● AVAILABLE DATA

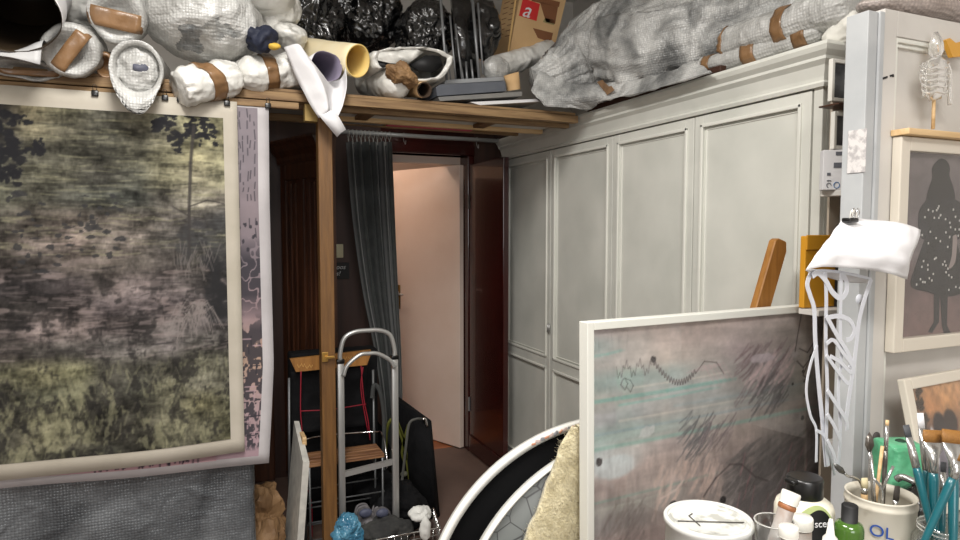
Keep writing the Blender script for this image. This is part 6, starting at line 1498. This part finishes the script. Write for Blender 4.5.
def photo(W=70, H=80):
    img = lowres([[(150,120,96),(186,140,100),(196,150,108),(190,148,110)], [(130,100,80),(190,136,92),(196,146,100),(186,140,104)], [(70,60,60),(110,84,72),(130,98,80),(150,120,96)], [(90,84,92),(120,116,126),(130,124,134),(120,112,116)], [(70,64,74),(90,86,100),(100,96,110),(96,90,96)], [(60,56,66),(70,66,80),(74,70,84),(70,66,76)]], H, W)
    img *= 1+.5*(fbm(H, W, 14, 12, rs2)-.5)[:, :, None]
    leaves(img, .02, .22, .02, .5, 26, .05, (60, 48, 40)); dab(img, .42, .36, .13, .13, (54, 44, 44), rs2, 1, .1, 3); dab(img, .64, .35, .15, .13, (58, 46, 44), rs2, 1, .1, 3); dab(img, .26, .52, .06, .18, (214, 214, 218), rs2, 1, .1, 3)
    return img
artmesh('photo', photo(), lambda u, v: MP @ Vector((w_-.002+u*(Wf-2*w_+.004), .009, Lh-w_+.002-v*(Lh-2*w_+.004))), vcmat('photo_print', .4), f)
bm = B(); box(bm, (w_, .004, w_), (Wf-w_, .0055, Lh-w_), M=MP); put('glass_pane', bm, MC.get('x') or film('photo_glass', rough=.02, gl=.05), f, smooth=False)
# ================================================================== LIGHT
def area(name, loc, size, energy, col, tgt=None, sy=None, rot=None):
    l = bpy.data.lights.new(name, 'AREA'); l.energy = energy; l.color = col; l.size = size
    if sy: l.shape = 'RECTANGLE'; l.size_y = sy
    o = bpy.data.objects.new(name, l); COL.objects.link(o); o.location = loc
    if tgt: o.rotation_euler = (Vector(tgt)-Vector(loc)).to_track_quat('-Z', 'Y').to_euler()
    return o
area('ceiling_lamp_light', (.0, 1.25, 3.2), .5, 62, (1, .97, .92), (.0, 1.3, 0), 1.1)
area('ceiling_lamp_light_front', (.1, -.7, 3.2), .6, 80, (1, .97, .93), (.3, -.9, 0), 1.2)
area('front_fill_light', (-.4, -2.15, 1.9), 1.8, 30, (.96, .98, 1), (-.4, 0, 1.8), 1.2)  # unseen soft fill added at the front wall to brighten the loft underside
l = bpy.data.lights.new('corridor_lamp', 'POINT'); l.energy = 13; l.color = (1, .80, .64); l.shadow_soft_size = .06
o = bpy.data.objects.new('corridor_lamp', l); COL.objects.link(o); o.location = (.78, 4.9, 2.55)
w = bpy.data.worlds.new('world'); w.use_nodes = True; SC.world = w
w.node_tree.nodes['Background'].inputs[0].default_value = (.5, .5, .5, 1); w.node_tree.nodes['Background'].inputs[1].default_value = .05
SC.view_settings.view_transform = 'Standard'; SC.view_settings.look = 'None'; SC.view_settings.gamma = 1; SC.view_settings.exposure = 0.2
SC.view_settings.use_curve_mapping = False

● WHAT IS EXPECTED
Return each line of the data, keeping its wording exact and omitting pictures.

● RESULT
Keep writing the Blender script for this image. This is part 6, starting at line 1498. This part finishes the script. Write for Blender 4.5.
def photo(W=70, H=80):
    img = lowres([[(150,120,96),(186,140,100),(196,150,108),(190,148,110)], [(130,100,80),(190,136,92),(196,146,100),(186,140,104)], [(70,60,60),(110,84,72),(130,98,80),(150,120,96)], [(90,84,92),(120,116,126),(130,124,134),(120,112,116)], [(70,64,74),(90,86,100),(100,96,110),(96,90,96)], [(60,56,66),(70,66,80),(74,70,84),(70,66,76)]], H, W)
    img *= 1+.5*(fbm(H, W, 14, 12, rs2)-.5)[:, :, None]
    leaves(img, .02, .22, .02, .5, 26, .05, (60, 48, 40)); dab(img, .42, .36, .13, .13, (54, 44, 44), rs2, 1, .1, 3); dab(img, .64, .35, .15, .13, (58, 46, 44), rs2, 1, .1, 3); dab(img, .26, .52, .06, .18, (214, 214, 218), rs2, 1, .1, 3)
    return img
artmesh('photo', photo(), lambda u, v: MP @ Vector((w_-.002+u*(Wf-2*w_+.004), .009, Lh-w_+.002-v*(Lh-2*w_+.004))), vcmat('photo_print', .4), f)
bm = B(); box(bm, (w_, .004, w_), (Wf-w_, .0055, Lh-w_), M=MP); put('glass_pane', bm, MC.get('x') or film('photo_glass', rough=.02, gl=.05), f, smooth=False)
# ================================================================== LIGHT
def area(name, loc, size, energy, col, tgt=None, sy=None, rot=None):
    l = bpy.data.lights.new(name, 'AREA'); l.energy = energy; l.color = col; l.size = size
    if sy: l.shape = 'RECTANGLE'; l.size_y = sy
    o = bpy.data.objects.new(name, l); COL.objects.link(o); o.location = loc
    if tgt: o.rotation_euler = (Vector(tgt)-Vector(loc)).to_track_quat('-Z', 'Y').to_euler()
    return o
area('ceiling_lamp_light', (.0, 1.25, 3.2), .5, 62, (1, .97, .92), (.0, 1.3, 0), 1.1)
area('ceiling_lamp_light_front', (.1, -.7, 3.2), .6, 80, (1, .97, .93), (.3, -.9, 0), 1.2)
area('front_fill_light', (-.4, -2.15, 1.9), 1.8, 30, (.96, .98, 1), (-.4, 0, 1.8), 1.2)  # unseen soft fill added at the front wall to brighten the loft underside
l = bpy.data.lights.new('corridor_lamp', 'POINT'); l.energy = 13; l.color = (1, .80, .64); l.shadow_soft_size = .06
o = bpy.data.objects.new('corridor_lamp', l); COL.objects.link(o); o.location = (.78, 4.9, 2.55)
w = bpy.data.worlds.new('world'); w.use_nodes = True; SC.world = w
w.node_tree.nodes['Background'].inputs[0].default_value = (.5, .5, .5, 1); w.node_tree.nodes['Background'].inputs[1].default_value = .05
SC.view_settings.view_transform = 'Standard'; SC.view_settings.look = 'None'; SC.view_settings.gamma = 1; SC.view_settings.exposure = 0.2
SC.view_settings.use_curve_mapping = False